Alors agente spéciale du FBI, Mary Jean Fryar a travaillé sur l’enquête dans les années 2000. Selon elle, D.B Cooper «est devenu une sorte de héros populaire» aux États-Unis après son braquage non-violent en haute altitude. Elle décrit même le mouvement actuel autour de l’affaire comme «un culte», qui s’explique par le fait que le pirate de l’air n’a jamais été retrouvé. Les théories – parfois farfelues – ont afflué au fil des ans, et des dizaines de personnes ont affirmé, parfois sur leur lit de mort, être D.B. Cooper.

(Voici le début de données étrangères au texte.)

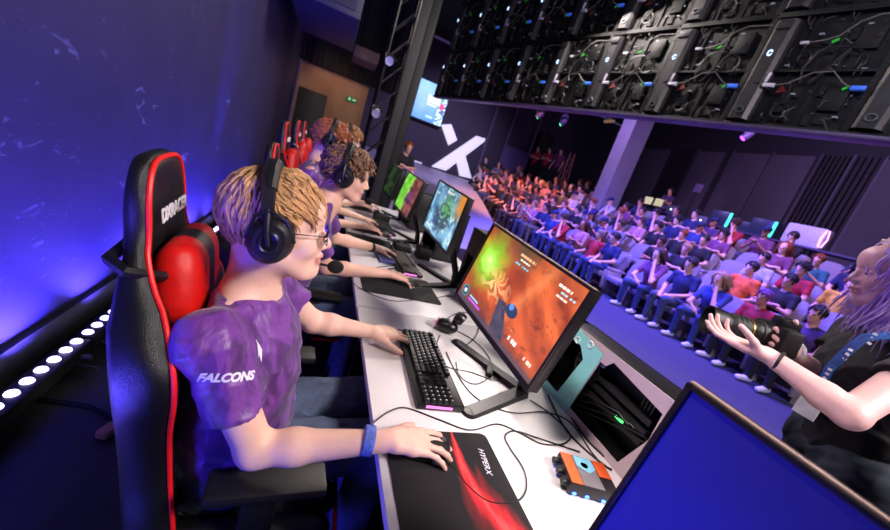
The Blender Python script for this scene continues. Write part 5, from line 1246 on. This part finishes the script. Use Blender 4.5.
# ceiling fixtures over the audience
for x, y, z, lb, col in ((6.6, 12.4, 4.35, 'small green-lit stage lamp hanging under the far LED wall', (.3, 1, .6)), (7.5, 12.2, 4.4, 'second green-lit stage lamp near the far audience', (.3, 1, .6)), (9.3, 6.9, 4.55, 'violet-lit moving head lamp hanging below the LED wall edge', (.6, .25, 1))):
    e = empty('stage_lamp', (x, y, z)); tag(e, lb, 'stage lamp', 'audience stage lamps'); b = MB(); b.box((0, 0, .22), (.2, .14, .08), bev=.01); b.lathe([(.0001, -.12), (.08, -.12), (.10, .0), (.07, .12), (.0001, .13)], rot=(.4, .5, 0), n=18); b.tube([(-.12, 0, .18), (-.13, 0, 0)], .015, 6); b.tube([(.12, 0, .18), (.13, 0, 0)], .015, 6); b.tube([(0, 0, .25), (0, 0, 6.9-z)], .02, 6); b.build('lamp_body', mat('lamp_violet_grey', (.5, .42, .6), .4), e)
    b = MB(); b.lathe([(.0001, -.125), (.07, -.125)], rot=(.4, .5, 0), n=18); m_ = mat('lamp_glow_%d' % int(x*10), col, .4, emit=6); b.build('lens', m_, e)
for x, y in ((9.2, 12.4), (9.9, 12.9)):
    b = MB(); b.box((0, 0, 0), (.10, .55, .09), bev=.02); b.tube([(0, 0, 0), (0, 0, 1.6)], .012, 6); o = b.build('hanging_lamp', mat('amber_lamp', (.62, .48, .36), .5, emit=.5)); o.location = (x, y, 5.3); tag(o, 'dim amber hanging lamp, '+('farther from' if x < 9.5 else 'closer to')+' the grey pillar', 'lamp', 'amber hanging lamps')
# sound desk and operators on the back tier
FZ = RISE*5
def zt(y): return gz(y)+FZ
def table(x, y0, y1, h, label, m_=None, d=.7):
    z = zt((y0+y1)/2); e = empty('table', (x, (y0+y1)/2, z)); tag(e, label, 'table'); b = MB(); b.box((0, 0, h-.02), (d, y1-y0, .05), bev=.005); b.build('table_top', m_ or mat('counter_violet', (.26, .23, .32), .5), e)
    for sx in (-1, 1):
        for sy in (-1, 1): b = MB(); b.box((sx*(d/2-.05), sy*((y1-y0)/2-.06), h/2-.02), (.05, .05, h-.04)); b.build('leg', steel, e, smooth=False)
    return z+h+.005
tz = table(11.6, 9.3, 11.7, .80, 'dark sound desk table right of the grey pillar')
tz2 = table(11.6, 8.0, 9.2, .78, 'dark table of the second laptop operator')
tc = table(11.5, 4.4, 8.5, .95, 'long dark counter of lit computers at the back of the hall', d=.5)
def laptop(x, y, z, rz, label, col=(.62, .62, .72)):
    e = empty('laptop', (x, y, z), rz); tag(e, label, 'laptop', 'laptops at the back'); m_ = mat('laptop_silver', col, .35, .6); b = MB(); b.box((.12, 0, .01), (.26, .40, .02), bev=.004); b.build('base', m_, e)
    b = MB(); b.box((-.03, 0, .15), (.015, .40, .28), rot=(0, -.22, 0), bev=.004); ld_ = b.build('lid', m_, e); b = MB(); b.lathe([(.0001, 0), (.025, 0)], M=Matrix.Translation((-.040, 0, .15)) @ Matrix.Rotation(-PI/2-.22, 4, 'Y'), n=16); b.build('lit_logo', mat('laptop_logo', (.9, .95, 1), .4, emit=3), ld_)
laptop(11.45, 9.8, tz, 0, 'silver laptop with lit lid logo on the sound desk'); laptop(11.45, 8.6, tz2, 0, 'laptop in front of the second operator, right of the sound desk', (.45, .55, .75))
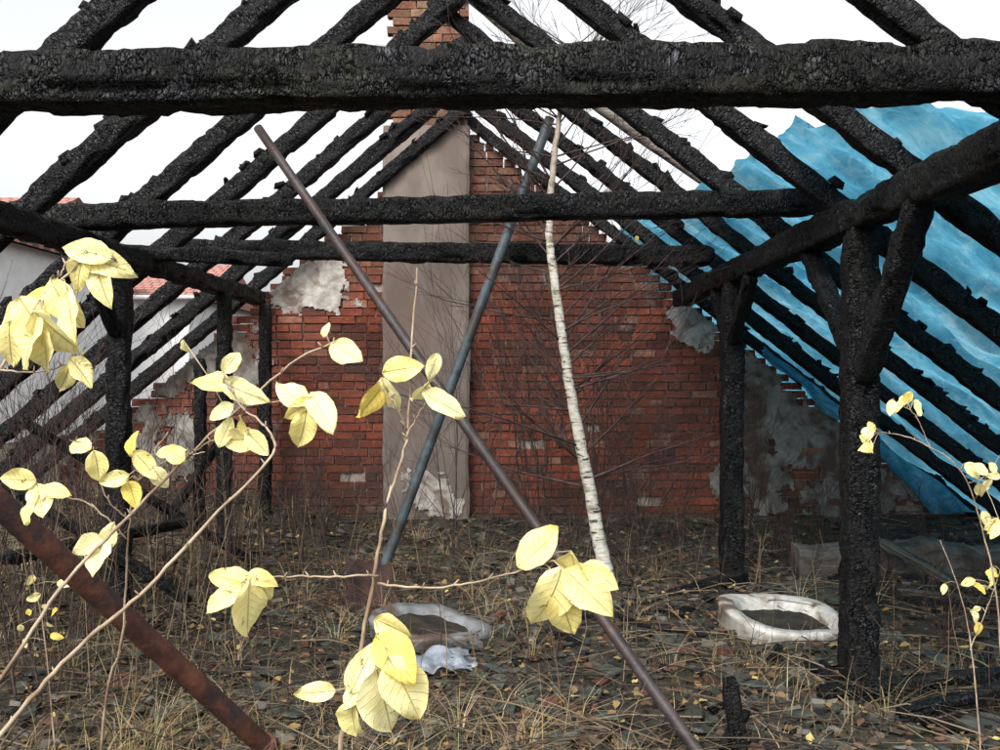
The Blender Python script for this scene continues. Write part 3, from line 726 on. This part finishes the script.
# ---------------------------------------------------------------- neighbouring houses
def house(x0,x1,y,eave,ridge,lab,wins):
    h=empty('neighbouring_house',(0,0,0),label=lab,category='house')
    mb=MB(); yb=y+8; 
    box(mb,((x0+x1)/2,(y+yb)/2,eave/2-.05),((x1-x0)/2,4,eave/2+.05)); mb.obj('wall',HWALL,h,smooth=False)
    mb=MB(); ov=.35; ym=(y+yb)/2
    vs=[(x0-ov,y-ov,eave-.05),(x1+ov,y-ov,eave-.05),(x1+ov,ym,ridge),(x0-ov,ym,ridge),(x0-ov,yb+ov,eave-.05),(x1+ov,yb+ov,eave-.05)]
    mb.add(vs,[(0,1,2,3),(3,2,5,4),(0,3,4),(1,5,2)]); mb.obj('roof',TILE,h,smooth=False)
    mb=MB(); tube(mb,[(x0-ov,y-ov-.06,eave-.03),(x1+ov,y-ov-.06,eave-.03)],.07,8); mb.obj('gutter',HWALL,h)
    for wx in wins:
        w=MB(); box(w,(wx,y-.012,eave-1.3),(.5,.03,.6)); wo=w.obj('window',GLASS,h,smooth=False)
        f=MB()
        for (cx,cz,hx,hz) in ((wx-.5,eave-1.3,.04,.64),(wx+.5,eave-1.3,.04,.64),(wx,eave-.68,.46,.04),(wx,eave-1.92,.46,.04),(wx,eave-1.3,.025,.58)):
            box(f,(cx,y-.05,cz),(hx,.03,hz))
        f.obj('frame',HWALL,wo,smooth=False)
house(-22,-11.6,22,4.75,6.35,'white rendered house with red tiled roof beyond the ruin',[-13.5])
house(-15.5,-9.6,30,4.0,5.45,'low white house with red tiled roof beyond the ruin',[-12])

# ---------------------------------------------------------------- light
L=Vector((.28,.72,-.80)).normalized()
sd=bpy.data.lights.new('sun','SUN'); sd.energy=1.5; sd.angle=math.radians(12); sd.color=(1,.97,.93)
so=bpy.data.objects.new('sun',sd); COL.objects.link(so); so.rotation_euler=L.to_track_quat('-Z','Y').to_euler(); so.location=(0,-5,12)
w=bpy.data.worlds.new('World'); S.world=w; w.use_nodes=True; nt=w.node_tree; bg=nt.nodes['Background']
sk=nt.nodes.new('ShaderNodeTexSky'); sk.sky_type='NISHITA'; sk.sun_disc=False
sk.sun_elevation=math.asin(-L.z); sk.sun_rotation=math.atan2(-L.x,-L.y); sk.dust_density=6; sk.air_density=1.0; sk.ozone_density=1
hs=nt.nodes.new('ShaderNodeHueSaturation'); hs.inputs['Saturation'].default_value=.12; hs.inputs['Value'].default_value=2.3
nt.links.new(sk.outputs[0],hs.inputs['Color']); nt.links.new(hs.outputs[0],bg.inputs[0]); bg.inputs[1].default_value=.15

cd=bpy.data.cameras.new('camera'); cd.lens=35; cd.sensor_width=36; cd.clip_end=3000; cd.clip_start=.05
co=bpy.data.objects.new('camera',cd); COL.objects.link(co); co.location=(0,0,EYE); co.rotation_euler=(math.radians(90),0,0); S.camera=co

Les enquêteurs du FBI se sont penchés sur les profils les plus intéressants, comme celui de Barbara Dayton, une pilote amatrice et femme transgenre qui aurait avoué le lieu de cachette des billets avant de se rétracter, celui de Lynn Doyle Cooper, un ancien combattant de la guerre de Corée dont la nièce est devenue persuadée au fil des ans de son implication, ou encore celui de Sheridan Paterson, interrogé par Mary Jean Fryar dans les années 2000 avant que les analyses ADN ne permettent pas d’aller plus loin. Finalement, en 2016, le FBI annonce officiellement clore l’enquête faute de nouvelles pistes intéressantes.
Pour Eric Ulis, si la police fédérale américaine a globalement fait «un très bon travail», «quelques erreurs d’importance ont été commises». Parmi elles, il avance que le parcours du vol retracé par le FBI n’est pas le bon et que D.B. Cooper a ainsi atterri à plusieurs kilomètres de la zone de recherches. Mais l’aura de mystère autour de l’affaire continue d’inspirer la société américaine: des tasses à café, une bière, des chaussettes ou encore un club de strip-tease auront tous été estampillés D.B. Cooper.